> [DIRECTION] Your task is to print the material below exactly as presented.
____________________
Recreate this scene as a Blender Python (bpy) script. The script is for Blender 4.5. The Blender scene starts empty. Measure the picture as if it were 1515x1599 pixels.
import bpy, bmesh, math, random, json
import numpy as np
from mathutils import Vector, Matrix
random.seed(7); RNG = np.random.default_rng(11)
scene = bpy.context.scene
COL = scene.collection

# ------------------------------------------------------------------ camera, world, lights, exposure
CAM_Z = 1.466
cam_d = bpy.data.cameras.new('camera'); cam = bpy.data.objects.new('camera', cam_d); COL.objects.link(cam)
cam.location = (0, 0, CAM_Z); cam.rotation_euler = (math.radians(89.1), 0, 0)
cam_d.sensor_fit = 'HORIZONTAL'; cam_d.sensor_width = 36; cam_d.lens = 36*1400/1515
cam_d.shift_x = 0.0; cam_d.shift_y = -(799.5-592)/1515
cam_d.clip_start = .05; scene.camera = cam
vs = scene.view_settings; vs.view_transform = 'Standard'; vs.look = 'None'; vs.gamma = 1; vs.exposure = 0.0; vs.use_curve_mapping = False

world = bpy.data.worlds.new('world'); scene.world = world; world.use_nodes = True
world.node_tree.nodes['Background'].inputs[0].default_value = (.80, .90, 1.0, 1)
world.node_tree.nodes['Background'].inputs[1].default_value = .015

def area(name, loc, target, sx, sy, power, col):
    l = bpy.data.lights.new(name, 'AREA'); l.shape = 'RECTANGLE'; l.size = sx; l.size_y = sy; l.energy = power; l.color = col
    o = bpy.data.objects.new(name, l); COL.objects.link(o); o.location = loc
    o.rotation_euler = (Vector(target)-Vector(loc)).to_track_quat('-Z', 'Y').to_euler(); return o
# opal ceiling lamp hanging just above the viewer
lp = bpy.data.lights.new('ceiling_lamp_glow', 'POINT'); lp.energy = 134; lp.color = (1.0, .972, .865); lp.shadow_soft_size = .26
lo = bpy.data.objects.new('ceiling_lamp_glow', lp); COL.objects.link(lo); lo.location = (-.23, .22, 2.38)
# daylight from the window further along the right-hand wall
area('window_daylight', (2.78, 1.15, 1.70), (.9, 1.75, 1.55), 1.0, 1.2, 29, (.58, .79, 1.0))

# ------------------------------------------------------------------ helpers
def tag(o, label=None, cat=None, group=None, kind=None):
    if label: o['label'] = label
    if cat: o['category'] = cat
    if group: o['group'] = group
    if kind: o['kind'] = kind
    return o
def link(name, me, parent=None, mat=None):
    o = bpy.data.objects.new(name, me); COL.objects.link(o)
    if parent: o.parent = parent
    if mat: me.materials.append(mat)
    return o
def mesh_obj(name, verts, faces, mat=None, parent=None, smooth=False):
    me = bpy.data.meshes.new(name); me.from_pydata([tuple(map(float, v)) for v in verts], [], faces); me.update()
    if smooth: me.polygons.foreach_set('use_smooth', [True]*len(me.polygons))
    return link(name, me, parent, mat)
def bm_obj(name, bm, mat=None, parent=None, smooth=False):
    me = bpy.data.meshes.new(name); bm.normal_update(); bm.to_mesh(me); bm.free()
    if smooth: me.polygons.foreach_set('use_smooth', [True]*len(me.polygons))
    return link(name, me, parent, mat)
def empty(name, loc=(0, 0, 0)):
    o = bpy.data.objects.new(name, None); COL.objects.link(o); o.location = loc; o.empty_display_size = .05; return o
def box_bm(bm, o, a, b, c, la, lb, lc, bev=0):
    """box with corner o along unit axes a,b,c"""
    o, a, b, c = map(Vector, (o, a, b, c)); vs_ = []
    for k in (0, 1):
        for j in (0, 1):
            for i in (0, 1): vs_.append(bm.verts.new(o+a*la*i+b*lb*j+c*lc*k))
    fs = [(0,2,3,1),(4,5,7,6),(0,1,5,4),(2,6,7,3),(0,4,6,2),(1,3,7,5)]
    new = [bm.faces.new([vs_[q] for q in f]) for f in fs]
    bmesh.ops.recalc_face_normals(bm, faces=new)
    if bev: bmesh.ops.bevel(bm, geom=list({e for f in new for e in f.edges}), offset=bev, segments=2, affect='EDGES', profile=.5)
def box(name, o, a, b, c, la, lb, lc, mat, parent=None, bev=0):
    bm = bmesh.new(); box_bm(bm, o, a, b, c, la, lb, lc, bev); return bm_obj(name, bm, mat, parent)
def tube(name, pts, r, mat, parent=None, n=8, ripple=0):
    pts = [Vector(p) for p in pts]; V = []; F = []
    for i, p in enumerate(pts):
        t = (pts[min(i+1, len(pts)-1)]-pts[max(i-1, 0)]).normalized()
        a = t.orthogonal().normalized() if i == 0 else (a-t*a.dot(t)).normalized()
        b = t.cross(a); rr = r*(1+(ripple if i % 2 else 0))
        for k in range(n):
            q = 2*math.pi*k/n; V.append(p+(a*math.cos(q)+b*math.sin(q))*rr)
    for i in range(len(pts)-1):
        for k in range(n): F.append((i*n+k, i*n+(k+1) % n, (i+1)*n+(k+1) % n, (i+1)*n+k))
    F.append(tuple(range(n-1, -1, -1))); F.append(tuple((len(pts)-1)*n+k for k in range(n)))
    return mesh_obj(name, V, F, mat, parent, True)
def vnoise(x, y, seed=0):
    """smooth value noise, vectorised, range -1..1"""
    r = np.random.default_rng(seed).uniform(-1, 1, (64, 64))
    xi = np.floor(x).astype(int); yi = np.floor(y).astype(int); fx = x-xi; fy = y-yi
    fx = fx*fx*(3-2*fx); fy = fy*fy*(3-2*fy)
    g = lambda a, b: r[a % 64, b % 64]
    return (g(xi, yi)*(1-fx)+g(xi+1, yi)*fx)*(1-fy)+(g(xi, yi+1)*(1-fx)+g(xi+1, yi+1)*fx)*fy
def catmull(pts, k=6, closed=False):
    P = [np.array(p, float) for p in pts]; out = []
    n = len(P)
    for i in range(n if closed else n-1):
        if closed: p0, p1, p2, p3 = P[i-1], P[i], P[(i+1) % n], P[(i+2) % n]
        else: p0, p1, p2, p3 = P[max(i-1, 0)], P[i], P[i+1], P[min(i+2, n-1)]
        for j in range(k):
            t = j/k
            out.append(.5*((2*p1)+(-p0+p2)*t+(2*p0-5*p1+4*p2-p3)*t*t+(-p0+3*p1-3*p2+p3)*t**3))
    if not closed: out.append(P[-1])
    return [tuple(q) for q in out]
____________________
> [WORKED ANSWER]
Recreate this scene as a Blender Python (bpy) script. The script is for Blender 4.5. The Blender scene starts empty. Measure the picture as if it were 1515x1599 pixels.
import bpy, bmesh, math, random, json
import numpy as np
from mathutils import Vector, Matrix
random.seed(7); RNG = np.random.default_rng(11)
scene = bpy.context.scene
COL = scene.collection

# ------------------------------------------------------------------ camera, world, lights, exposure
CAM_Z = 1.466
cam_d = bpy.data.cameras.new('camera'); cam = bpy.data.objects.new('camera', cam_d); COL.objects.link(cam)
cam.location = (0, 0, CAM_Z); cam.rotation_euler = (math.radians(89.1), 0, 0)
cam_d.sensor_fit = 'HORIZONTAL'; cam_d.sensor_width = 36; cam_d.lens = 36*1400/1515
cam_d.shift_x = 0.0; cam_d.shift_y = -(799.5-592)/1515
cam_d.clip_start = .05; scene.camera = cam
vs = scene.view_settings; vs.view_transform = 'Standard'; vs.look = 'None'; vs.gamma = 1; vs.exposure = 0.0; vs.use_curve_mapping = False

world = bpy.data.worlds.new('world'); scene.world = world; world.use_nodes = True
world.node_tree.nodes['Background'].inputs[0].default_value = (.80, .90, 1.0, 1)
world.node_tree.nodes['Background'].inputs[1].default_value = .015

def area(name, loc, target, sx, sy, power, col):
    l = bpy.data.lights.new(name, 'AREA'); l.shape = 'RECTANGLE'; l.size = sx; l.size_y = sy; l.energy = power; l.color = col
    o = bpy.data.objects.new(name, l); COL.objects.link(o); o.location = loc
    o.rotation_euler = (Vector(target)-Vector(loc)).to_track_quat('-Z', 'Y').to_euler(); return o
# opal ceiling lamp hanging just above the viewer
lp = bpy.data.lights.new('ceiling_lamp_glow', 'POINT'); lp.energy = 134; lp.color = (1.0, .972, .865); lp.shadow_soft_size = .26
lo = bpy.data.objects.new('ceiling_lamp_glow', lp); COL.objects.link(lo); lo.location = (-.23, .22, 2.38)
# daylight from the window further along the right-hand wall
area('window_daylight', (2.78, 1.15, 1.70), (.9, 1.75, 1.55), 1.0, 1.2, 29, (.58, .79, 1.0))

# ------------------------------------------------------------------ helpers
def tag(o, label=None, cat=None, group=None, kind=None):
    if label: o['label'] = label
    if cat: o['category'] = cat
    if group: o['group'] = group
    if kind: o['kind'] = kind
    return o
def link(name, me, parent=None, mat=None):
    o = bpy.data.objects.new(name, me); COL.objects.link(o)
    if parent: o.parent = parent
    if mat: me.materials.append(mat)
    return o
def mesh_obj(name, verts, faces, mat=None, parent=None, smooth=False):
    me = bpy.data.meshes.new(name); me.from_pydata([tuple(map(float, v)) for v in verts], [], faces); me.update()
    if smooth: me.polygons.foreach_set('use_smooth', [True]*len(me.polygons))
    return link(name, me, parent, mat)
def bm_obj(name, bm, mat=None, parent=None, smooth=False):
    me = bpy.data.meshes.new(name); bm.normal_update(); bm.to_mesh(me); bm.free()
    if smooth: me.polygons.foreach_set('use_smooth', [True]*len(me.polygons))
    return link(name, me, parent, mat)
def empty(name, loc=(0, 0, 0)):
    o = bpy.data.objects.new(name, None); COL.objects.link(o); o.location = loc; o.empty_display_size = .05; return o
def box_bm(bm, o, a, b, c, la, lb, lc, bev=0):
    """box with corner o along unit axes a,b,c"""
    o, a, b, c = map(Vector, (o, a, b, c)); vs_ = []
    for k in (0, 1):
        for j in (0, 1):
            for i in (0, 1): vs_.append(bm.verts.new(o+a*la*i+b*lb*j+c*lc*k))
    fs = [(0,2,3,1),(4,5,7,6),(0,1,5,4),(2,6,7,3),(0,4,6,2),(1,3,7,5)]
    new = [bm.faces.new([vs_[q] for q in f]) for f in fs]
    bmesh.ops.recalc_face_normals(bm, faces=new)
    if bev: bmesh.ops.bevel(bm, geom=list({e for f in new for e in f.edges}), offset=bev, segments=2, affect='EDGES', profile=.5)
def box(name, o, a, b, c, la, lb, lc, mat, parent=None, bev=0):
    bm = bmesh.new(); box_bm(bm, o, a, b, c, la, lb, lc, bev); return bm_obj(name, bm, mat, parent)
def tube(name, pts, r, mat, parent=None, n=8, ripple=0):
    pts = [Vector(p) for p in pts]; V = []; F = []
    for i, p in enumerate(pts):
        t = (pts[min(i+1, len(pts)-1)]-pts[max(i-1, 0)]).normalized()
        a = t.orthogonal().normalized() if i == 0 else (a-t*a.dot(t)).normalized()
        b = t.cross(a); rr = r*(1+(ripple if i % 2 else 0))
        for k in range(n):
            q = 2*math.pi*k/n; V.append(p+(a*math.cos(q)+b*math.sin(q))*rr)
    for i in range(len(pts)-1):
        for k in range(n): F.append((i*n+k, i*n+(k+1) % n, (i+1)*n+(k+1) % n, (i+1)*n+k))
    F.append(tuple(range(n-1, -1, -1))); F.append(tuple((len(pts)-1)*n+k for k in range(n)))
    return mesh_obj(name, V, F, mat, parent, True)
def vnoise(x, y, seed=0):
    """smooth value noise, vectorised, range -1..1"""
    r = np.random.default_rng(seed).uniform(-1, 1, (64, 64))
    xi = np.floor(x).astype(int); yi = np.floor(y).astype(int); fx = x-xi; fy = y-yi
    fx = fx*fx*(3-2*fx); fy = fy*fy*(3-2*fy)
    g = lambda a, b: r[a % 64, b % 64]
    return (g(xi, yi)*(1-fx)+g(xi+1, yi)*fx)*(1-fy)+(g(xi, yi+1)*(1-fx)+g(xi+1, yi+1)*fx)*fy
def catmull(pts, k=6, closed=False):
    P = [np.array(p, float) for p in pts]; out = []
    n = len(P)
    for i in range(n if closed else n-1):
        if closed: p0, p1, p2, p3 = P[i-1], P[i], P[(i+1) % n], P[(i+2) % n]
        else: p0, p1, p2, p3 = P[max(i-1, 0)], P[i], P[i+1], P[min(i+2, n-1)]
        for j in range(k):
            t = j/k
            out.append(.5*((2*p1)+(-p0+p2)*t+(2*p0-5*p1+4*p2-p3)*t*t+(-p0+3*p1-3*p2+p3)*t**3))
    if not closed: out.append(P[-1])
    return [tuple(q) for q in out]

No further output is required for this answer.